PROBLEM DETAILS
Locate the lines of the listing below that hold "picture", then copy each of them.

EXTRACTED MATERIAL
** START **

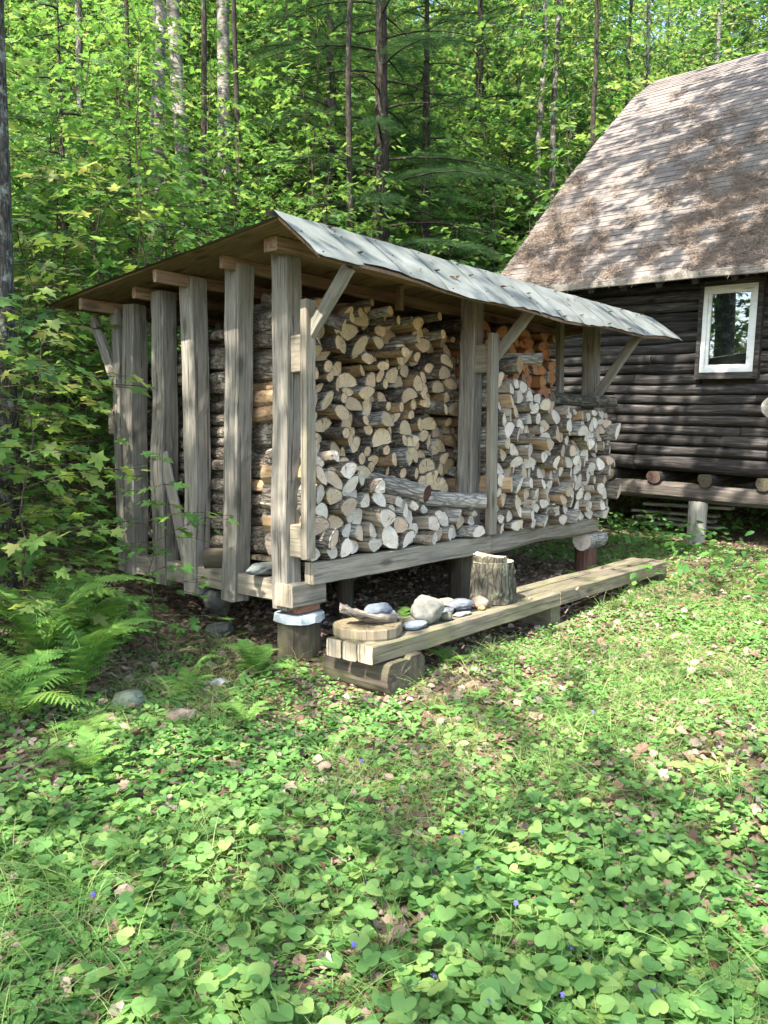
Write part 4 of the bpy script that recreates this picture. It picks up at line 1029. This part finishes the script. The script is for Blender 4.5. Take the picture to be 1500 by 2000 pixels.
def conifer(rng, h, r0, nb, zf, blen):
    gt = Geo(); gc = Geo(); zz = np.linspace(0, h, 12); pts = np.stack([zz*0, zz*0, zz], -1); pts[0, 2] = -.3
    tube_np(gt, pts, r0*(1 - .9*zz/h), 9, 0, None, .03, rng)
    for i in range(nb):
        f = zf + (1 - zf)*(i + rng.random())/nb; z = f*h; az = i*2.4 + rng.normal(0, .3); t = (f - zf)/(1 - zf)
        L = blen*(1 - t*.9)*rng.uniform(.55, 1.1); q = np.linspace(0, 1, 6)
        bp = np.array([0, 0, z]) + np.stack([np.cos(az)*q*L, np.sin(az)*q*L, L*(.12*q - .32*q*q)], -1); tube_np(gt, bp, np.linspace(.022, .003, 6), 4, 0)
        dead = rng.random() < .25 and t < .3
        nt_ = int(L/.075)
        for j in range(nt_):
            qq = .12 + .88*(j + 1)/nt_; c = np.array([np.interp(qq, q, bp[:, x]) for x in range(3)])
            for sgn in (1, -1):
                tl = (.12 + .42*L*(1.05 - qq))*rng.uniform(.6, 1.1)*.6; ta = az + sgn*rng.uniform(.7, 1.0)
                if dead: tube_np(gt, np.stack([c, c + [math.cos(ta)*tl*.5, math.sin(ta)*tl*.5, -.02], c + [math.cos(ta)*tl, math.sin(ta)*tl, -.08]]), [.004, .002, .001], 3, 0); continue
                nn = max(3, int(tl/.038)); w_ = np.linspace(.05, 1, nn)
                base = c + np.stack([np.cos(ta)*w_*tl, np.sin(ta)*w_*tl, -.22*w_*w_*tl], -1)
                for s2 in (1, -1):
                    yaw = ta + s2*rng.uniform(.5, .9, nn)
                    scatter(gc, NEED, base, yaw, rng.normal(.15, .15, nn), rng.normal(0, .3, nn), .10 + .08*(1 - w_)*rng.uniform(.8, 1.3, nn))
    return gt, gc
def _need():
    V = []; T = []
    for i in range(5):
        x = i*.2
        for sgn in (1, -1):
            b = len(V); V += [[x, -.015*sgn, 0], [x + .06, .03*sgn, 0], [x + .22, sgn*.22*(1 - .1*i), -.02]]; T.append((b, b + 1, b + 2))
    b = len(V); V += [[0, -.02, 0], [0, .02, 0], [1.15, 0, -.04]]; T.append((b, b + 1, b + 2))
    return np.array(V, float), np.array(T)
NEED = _need()

PROTO = {}
def proto_meshes(key, fn, leafm, barkm):
    gt, gc = fn()[:2]; PROTO[key] = (gt.mesh(key + '_trunk', [barkm], True), gc.mesh(key + '_crown', [leafm], key.startswith('x')))
def plant(key, name, x, y, label, cat, group=None, rot=0, sc=1.0, trunk='trunk', crown='crown', bark=None, sz=None, dz=0):
    M = Matrix.Translation((x, y, Hf(x, y) + dz)) @ Matrix.Rotation(rot, 4, 'Z') @ Matrix.Diagonal((sc, sc, sz or sc, 1))
    o = empty(name, M); tag(o, label, cat, group)
    tm, cm = PROTO[key]; a = link(trunk, tm, M, o); b = link(crown, cm, M, o)
    if bark:
        a.material_slots[0].link = 'OBJECT'; a.material_slots[0].material = bark
    return o
def px2x(px, y): return (px - 750)/1606*y

rngT = np.random.default_rng(100)
for i in range(3):
    proto_meshes('forest%d' % i, lambda: woody(np.random.default_rng(200 + i), 9.0 + i, .04, 46, .05, 2.8, MAPLO if i == 0 else RHOMB, .19, .60, twig_sp=.30, sub=.6), L_forest, M_trunkd)
for i in range(3):
    proto_meshes('understory%d' % i, lambda: woody(np.random.default_rng(230 + i), 4.2 + .6*i, .024, 26, .10, 1.5, MAPLO, .14, .55, twig_sp=.20, sub=.5, kink=.04), L_maple, M_twig)
for i in range(2):
    proto_meshes('bush%d' % i, lambda: woody(np.random.default_rng(250 + i), 1.9, .016, 15, .10, .95, OVAL, .11, .55, twig_sp=.17, sub=.45, kink=.06, profile='dome'), L_beech, M_twig)
for i in range(3):
    proto_meshes('sapling%d' % i, lambda: woody(np.random.default_rng(260 + i), 1.9 + .35*i, .011, 17, .12, .66, MAPLE, .125, .75, twig_sp=.16, sub=.45, kink=.06, profile='dome'), L_mapley if i != 1 else L_maple, M_twig)
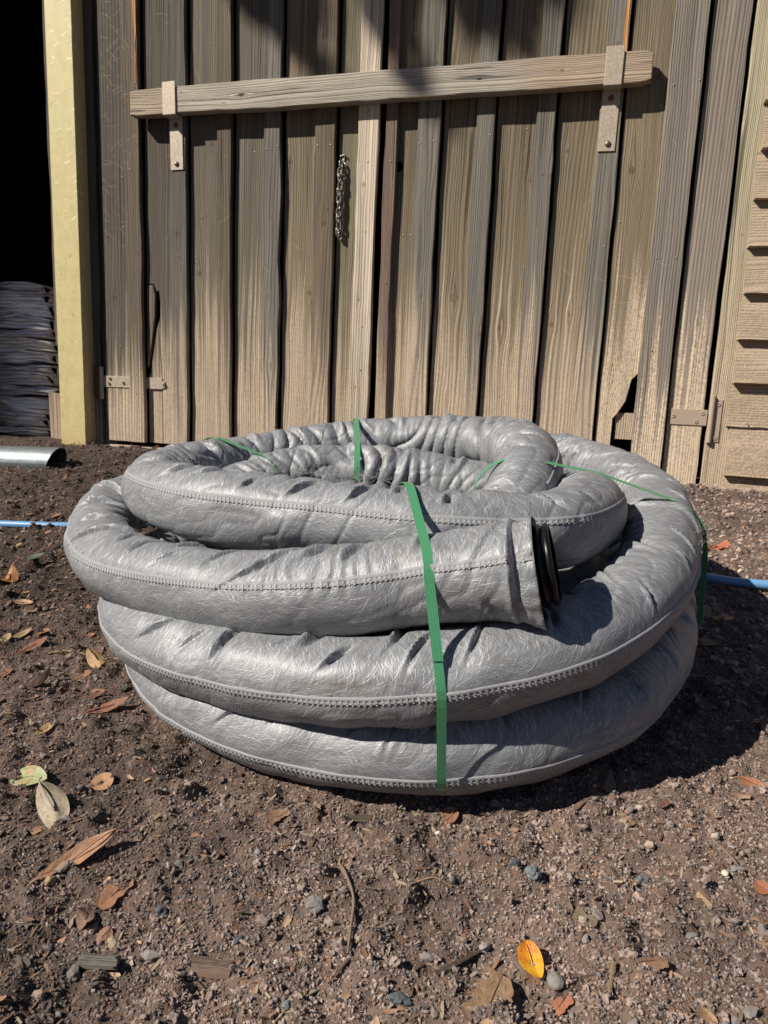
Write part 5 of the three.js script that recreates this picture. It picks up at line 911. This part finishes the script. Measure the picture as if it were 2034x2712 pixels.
  TWIGS.forEach(([pts, rad, hex, label], i) => {
    const r = rng(70 + i), c = new THREE.CatmullRomCurve3(pts.map(([x, z]) => new THREE.Vector3(x, groundY(x, z) + rad * 1.0 + 0.0015 * r(), z))), n = 40, g = new THREE.TubeGeometry(c, n, 1, 7), p = g.attributes.position;
    for (let k = 0; k < p.count; k++) { const u = Math.floor(k / 8) / n, o = c.getPointAt(u), f = rad * (1.05 - 0.5 * u) * (1 + 0.35 * sgn(u * 22, i, 9)) * (i === 2 || i === 5 ? 1 : 0.8); p.setXYZ(k, o.x + (p.getX(k) - o.x) * f, o.y + (p.getY(k) - o.y) * f * (i === 2 || i === 5 ? 0.45 : 1), o.z + (p.getZ(k) - o.z) * f); } g.computeVertexNormals();
    const parts = [g]; if (i === 1) parts.push(new THREE.TubeGeometry(new THREE.LineCurve3(c.getPointAt(0.45), c.getPointAt(0.45).add(new THREE.Vector3(0.018, 0.004, 0.022))), 8, 0.0012, 6));
    solo('twig', mergeGeometries(parts), new THREE.MeshStandardMaterial({ color: lin(hex), roughness: 0.9, bumpMap: FABRIC.bump, bumpScale: 0.001 }), label, 'twig', [pts[0][0], groundY(...pts[0]), pts[0][1]], 'twigs on the dirt');
  });
  // bits of wood and bark
  const slab = (name, x, z, L, W, T, head, strip, label, cat) => { const g = new THREE.BoxGeometry(L, T, W, 14, 3, 5), p = g.attributes.position, u = g.attributes.uv; for (let k = 0; k < p.count; k++) { const a = p.getX(k), e = Math.abs(a) / (L / 2); p.setX(k, a + (e > 0.95 ? 0.004 * sgn(p.getZ(k) * 400, p.getY(k) * 300, strip) : 0)); p.setY(k, p.getY(k) * (1 - 0.45 * Math.pow(Math.abs(p.getZ(k)) / (W / 2), 4)) + 0.0008 * sgn(a * 160, p.getZ(k) * 500, strip)); u.setXY(k, (strip % 16 + 0.2 + 0.6 * (p.getZ(k) / W + 0.5)) / 16, 0.6 + a * 0.6); } g.computeVertexNormals(); g.rotateY(head); g.translate(x, groundY(x, z) + T * 0.36, z); solo(name, g, woodOf(strip), label, cat, [x, groundY(x, z), z]); };
  slab('wood_chip', -0.397, -0.499, 0.036, 0.013, 0.008, 0.25, 14, 'grey weathered wood chip in the near left dirt', 'wood chip');
  slab('wood_block', -0.292, -0.525, 0.038, 0.016, 0.011, 0.18, 12, 'brown block of wood right of the grey wood chip', 'wood block');
  slab('bark_strip', -0.227, -0.75, 0.046, 0.012, 0.004, 0.27, 13, 'flat tan strip of bark in front of the coil', 'bark');
}

renderer.render(scene, camera);
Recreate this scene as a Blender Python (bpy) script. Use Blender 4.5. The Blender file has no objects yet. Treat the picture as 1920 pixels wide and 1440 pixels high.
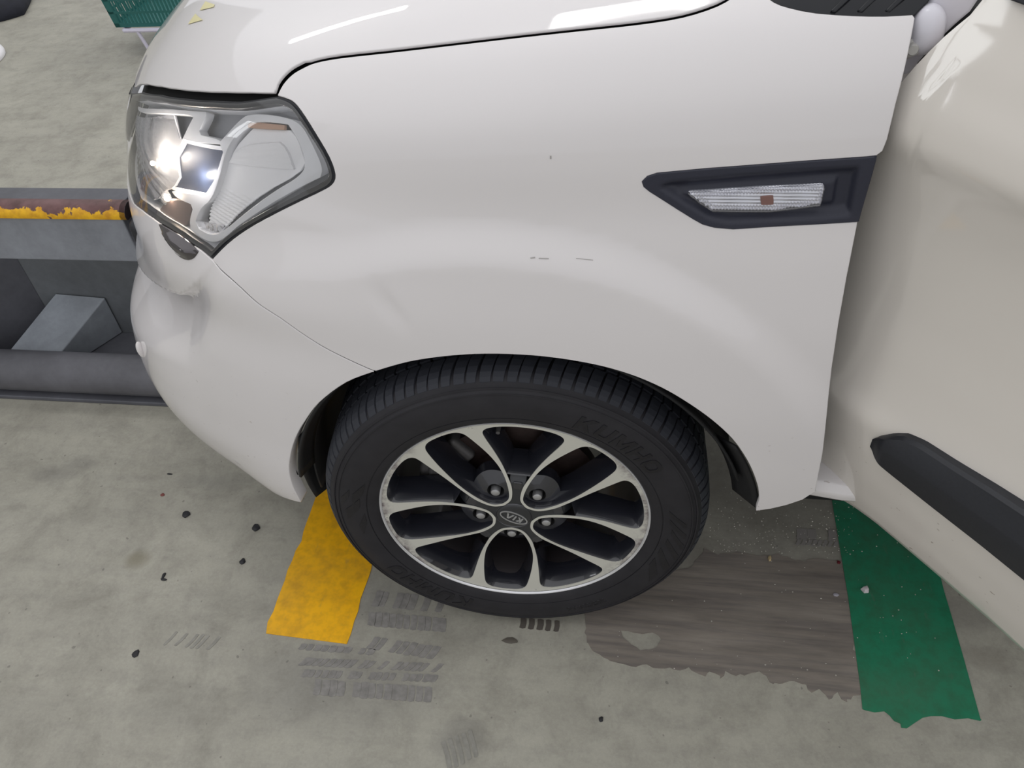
import bpy, bmesh, math, random
import numpy as np
from mathutils import Vector, Matrix
from mathutils.geometry import delaunay_2d_cdt
random.seed(7); rng = np.random.default_rng(7)
SC = bpy.context.scene; COL = SC.collection
PI = math.pi
# ---------------------------------------------------------------- camera
F_PX0 = 1603.4
_M = [[0.98713, 0.04173, -0.15438], [0.14003, -0.69181, 0.70837], [-0.07724, -0.72088, -0.68875]]
cam_data = bpy.data.cameras.new('camera'); cam = bpy.data.objects.new('camera', cam_data); COL.objects.link(cam)
cam_data.sensor_fit = 'HORIZONTAL'; cam_data.sensor_width = 36; cam_data.lens = F_PX0*36/1920; cam_data.clip_start = .02
cam.matrix_world = Matrix([[_M[0][0], -_M[0][1], -_M[0][2], .2031], [_M[1][0], -_M[1][1], -_M[1][2], -.8372], [_M[2][0], -_M[2][1], -_M[2][2], 1.4297], [0, 0, 0, 1]])
SC.camera = cam
# ---------------------------------------------------------------- world, lights, exposure
world = bpy.data.worlds.new('world'); SC.world = world; world.use_nodes = True
wn = world.node_tree; wn.nodes.clear()
wo = wn.nodes.new('ShaderNodeOutputWorld'); wb = wn.nodes.new('ShaderNodeBackground')
wtc = wn.nodes.new('ShaderNodeTexCoord'); wsx = wn.nodes.new('ShaderNodeSeparateXYZ'); wr = wn.nodes.new('ShaderNodeValToRGB')
wn.links.new(wtc.outputs['Generated'], wsx.inputs[0]); wn.links.new(wsx.outputs['Z'], wr.inputs[0])
wr.color_ramp.elements[0].position = 0; wr.color_ramp.elements[0].color = (.50, .505, .52, 1)
wr.color_ramp.elements[1].position = 1; wr.color_ramp.elements[1].color = (.77, .775, .79, 1)
wn.links.new(wr.outputs[0], wb.inputs[0]); wb.inputs[1].default_value = 1.0
wn.links.new(wb.outputs[0], wo.inputs[0])
def area_light(name, loc, target, sx, sy, power, color=(1, 1, 1)):
    d = bpy.data.lights.new(name, 'AREA'); d.shape = 'RECTANGLE'; d.size = sx; d.size_y = sy; d.energy = power; d.color = color
    o = bpy.data.objects.new(name, d); COL.objects.link(o); o.location = loc
    o.rotation_euler = (Vector(target)-Vector(loc)).to_track_quat('-Z', 'Y').to_euler(); return o
SC.view_settings.view_transform = 'Standard'; SC.view_settings.look = 'None'
SC.view_settings.exposure = 0.42; SC.view_settings.gamma = 1.0; SC.view_settings.use_curve_mapping = False
# ---------------------------------------------------------------- geometry core: photograph geometry and the car's body surface
F_PX = 1603.4
CAM = np.array([.2031, -.8372, 1.4297])
MM = np.array([[0.98713, 0.04173, -0.15438], [0.14003, -0.69181, 0.70837], [-0.07724, -0.72088, -0.68875]])
HUBZ = .314
def ray(px, py):
    d = np.array([(px-960)/F_PX, (py-720)/F_PX, 1.]); return MM @ d
def at_plane(px, py, P0, nrm):
    d = ray(px, py); return CAM + d*(((P0-CAM) @ nrm)/(d @ nrm))
def at_z(px, py, z=0.): return at_plane(px, py, np.array([0, 0, z]), np.array([0, 0, 1.]))
def at_y(px, py, y=0.): return at_plane(px, py, np.array([0, y, 0]), np.array([0, 1., 0]))
def project(P):
    c = (np.asarray(P, float)-CAM) @ MM
    return np.stack([960+F_PX*c[..., 0]/c[..., 2], 720+F_PX*c[..., 1]/c[..., 2]], -1)
def sstep(a, b, x):
    t = np.clip((x-a)/(b-a), 0, 1); return t*t*(3-2*t)
XC, YC = .12, .90
# levels: z at x=0, slope dz/dx, side inset y, front x, exponent
LEV = np.array([
 (.120, .00, .100, -.50, 2.4),
 (.160, .00, .070, -.60, 2.4),
 (.205, .00, .044, -.69, 2.5),
 (.270, .00, .022, -.765, 2.6),
 (.350, .00, .008, -.81, 2.6),
 (.430, .00, .002, -.835, 2.6),
 (.500, .00, .000, -.84, 2.6),
 (.570, .00, .000, -.83, 2.6),
 (.640, .00, .004, -.815, 2.6),
 (.710, .00, .010, -.81, 2.6),
 (.780, .01, .020, -.80, 2.6),
 (.850, .03, .030, -.785, 2.6),
 (.920, .06, .040, -.765, 2.6),
 (.975, .09, .054, -.735, 2.6),
 (1.020, .11, .082, -.69, 2.6),
 (1.050, .12, .118, -.63, 2.6),
 (1.075, .13, .170, -.53, 2.5),
 (1.097, .13, .280, -.38, 2.4),
 (1.120, .13, .500, -.14, 2.3),
 (1.135, .13, .700, .00, 2.2),
 (1.140, .13, .900, .12, 2.0)])
def _catmull(tab, k):
    n = len(tab); i = np.clip(np.floor(k).astype(int), 0, n-2); t = (k-i)[..., None]
    p0 = tab[np.clip(i-1, 0, n-1)]; p1 = tab[i]; p2 = tab[i+1]; p3 = tab[np.clip(i+2, 0, n-1)]
    return .5*((2*p1)+(-p0+p2)*t+(2*p0-5*p1+4*p2-p3)*t*t+(-p0+3*p1-3*p2+p3)*t**3)
def surf0(U, V):
    """U: 0..1 around the quarter nose, >1 straight along the side; V: level index."""
    U = np.asarray(U, float); V = np.asarray(V, float)
    L = _catmull(LEV, V); z0, s, ins, xf, n = [L[..., i] for i in range(5)]
    B = np.maximum(YC-ins, 1e-4); A = np.maximum(XC-xf, 1e-4)
    ph = np.minimum(U, 1)*np.pi/2
    c = np.abs(np.cos(ph)); sn = np.sin(ph)
    r = ((c/A)**n + (np.abs(sn)/B)**n)**(-1/n)
    x = XC - r*c + np.maximum(U-1, 0); y = YC - r*sn
    z = z0 + s*x
    # outward plan direction of the level curve
    gx = -(c/A)**(n-1)/A; gy = -np.sign(sn)*(np.abs(sn)/B)**(n-1)/B
    m = np.hypot(gx, gy)+1e-9
    return x, y, z, gx/m, gy/m
def gauss(x, w): return np.exp(-(x/w)**2)
def S(U, V):
    x, y, z, gx, gy = surf0(U, V)
    U = np.asarray(U, float)
    d = np.zeros_like(x)
    # flared band around the wheel opening
    r = np.hypot(x, z-HUBZ-.0)
    re = .525+.075*sstep(-.15, -.42, x)
    d = d + .011*(1-sstep(re-.04, re+.02, r))*(1-sstep(.36, .56, -x))*sstep(.0, .1, z)*sstep(.22, .5, U)
    d = d + .02*gauss(x+.39, .12)*gauss(z-.22, .13)*(1-sstep(.7, .9, U))
    # shallow valley between flare and shoulder, and the shoulder line
    d = d - .004*gauss(z-.87, .05)*sstep(.62, .8, U)
    # nose recess under the lamp, only around the corner
    zl = np.interp(U, [.30, .38, .48, .53, .553, .576, .608, .633], [.56, .575, .615, .635, .645, .668, .712, .755])
    amp = .040*sstep(.08, .28, U)*(1-sstep(.46, .65, U))
    h = zl-z
    d = d - amp*sstep(-.004, .013, h)*(1-sstep(.03, .135, h)) + .006*sstep(.2, .4, U)*(1-sstep(.50, .66, U))*gauss(h+.03, .035)
    d = d - .0028*gauss(x+.135+.5*(z-.735), .014)*gauss(z-.735, .03)*sstep(.7, .8, U)
    x = x+gx*d; y = y+gy*d
    return np.stack([x, y, z], -1)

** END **

OUTPUT BELOW
Write part 4 of the bpy script that recreates this picture. It picks up at line 1029. This part finishes the script. The script is for Blender 4.5. Take the picture to be 1500 by 2000 pixels.
Write part 5 of the three.js script that recreates this picture. It picks up at line 911. This part finishes the script. Measure the picture as if it were 2034x2712 pixels.
Recreate this scene as a Blender Python (bpy) script. Use Blender 4.5. The Blender file has no objects yet. Treat the picture as 1920 pixels wide and 1440 pixels high.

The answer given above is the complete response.